By foregoing our share of Amazon’s royalty rates (pennies and cents and even less when the United States government taxes them), we can price the books virtually at cost price (or what Createspace lists as cost price) which allows us to get books out there at good, democratic prices. We definitely lose money on everything we do, mostly via giving our time for nothing (designing covers, doing press for books and to promote DW, running our sister-sites, occasional copy-editing, etc). I don’t know if you’ve ever heard the possibly apocryphal story about how Peter Saville designed the packaging for New Order’s single Blue Monday for Factory Records. The story goes that he was so obsessed with his design idea that he failed to price the cost of the ostentatious artwork properly. The single went on to sell a lot of copies which led to them actually losing money on every copy sold? Well, that’s our business model.
We probably wouldn’t have the gall to charge reading fees, not that other presses shouldn’t do whatever they need to do.
And so what about Dostoyevsky?
Ah yes, Dostoyevsky. The title of our press actually comes from Richard Linklater’s 1991 film Slacker. That film has a paradoxical aimlessness which is probably the template for all that we do and Dostoyevsky Wannabe is the name of one of the characters in the film who says typically pretentious, wannabe writer-philosopher things like: “Who’s ever written a great work about the immense effort required in order not to create?”

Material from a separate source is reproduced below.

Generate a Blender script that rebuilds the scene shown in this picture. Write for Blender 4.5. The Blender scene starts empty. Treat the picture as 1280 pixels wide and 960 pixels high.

Vikki is 38 and I’m 40 so we’re both the tail-end of Generation X and I think sometimes what we do harks back to a pre-internet time in the nineties. A time when the news cycle wasn’t so hectic and popular culture wouldn’t dream of featuring an article about a piece of technology like some new fitness app. Nor would there be hand-wringing think-pieces about this or that or any of the general “Capitalist Realist” hegemony of the present-day. It’s only a small hankering for the past. We’re not nostalgia-bores, we just want to keep a bit of that attitude alive whilst still checking our iPhones for email.
We’re just stereotypical Gen X cynics who’re just trying to do our thing. Probably.